Tuesday, October 14, 2008
The News on Sharon Olds
"Because Sharon Olds has been publishing for forty years and because her work has drawn so much attention," opines Forrest Gander, "both disparaging and laudatory, most people I know already have decided attitudes towards her work . . . One Secret Thing, her new cycle of family poems (Knopf 2008) includes some intensely moving poems . . .."

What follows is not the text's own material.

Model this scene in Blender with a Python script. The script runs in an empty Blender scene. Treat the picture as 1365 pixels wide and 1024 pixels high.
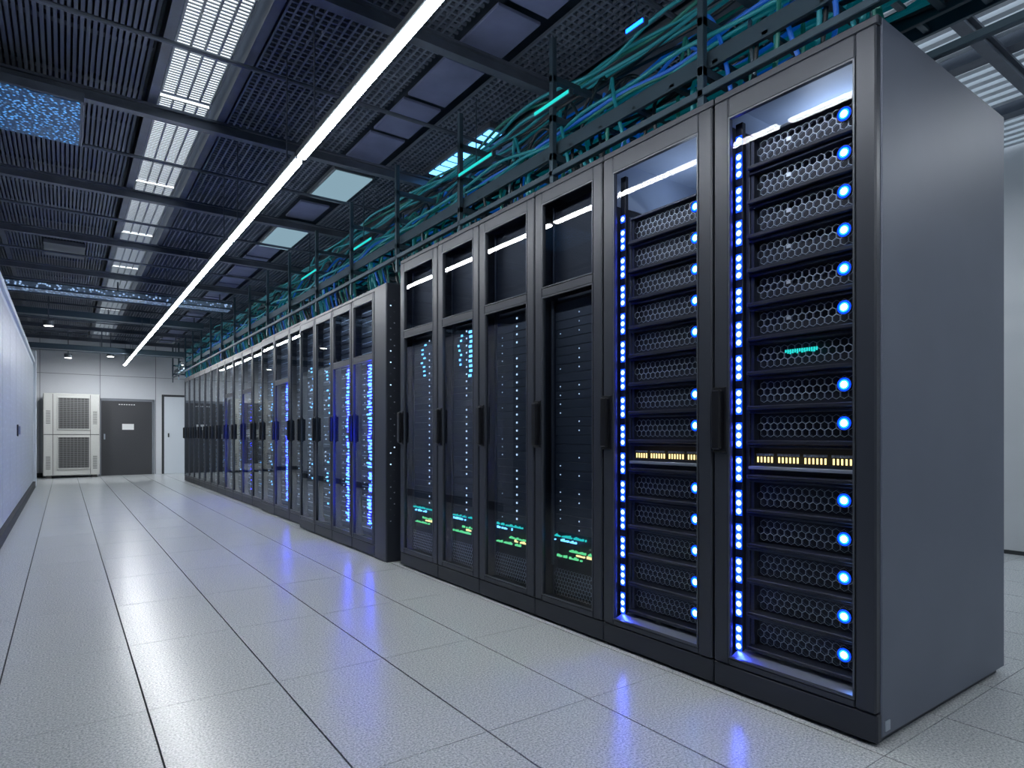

It was like witnessing the earth being formed,
to see my mother die, like seeing
the dry lands be separated
from the oceans, and all the mists bear up
on one side, and all the solids
be borne down, on the other, until
the body was all there, all bronze and
petrified redwood opal, and the soul all
gone . . .
— Sharon Olds, "To See My Mother"
IMO, Irving Layton created the definitive poem concerning the devastation the death of one's mother wreaks (and, again IMO, the following eight lines prove same):
When I saw my mother's head on the cold pillow,
Her white waterfalling hair in the cheeks' hollows,
I thought, quietly circling my grief, of how
She had loved God but cursed extravagantly his creatures.
For her final mouth was not water but a curse,
A small black hole, a black rent in the universe,
Which damned the green earth, stars, and trees in its stillness
And the inescapable lousiness of growing old . . .
— Irving Layton, "Keine Lazarovitch 1870-1959"
(Of course, you may attempt to convince me otherwise; I've always been open that way.)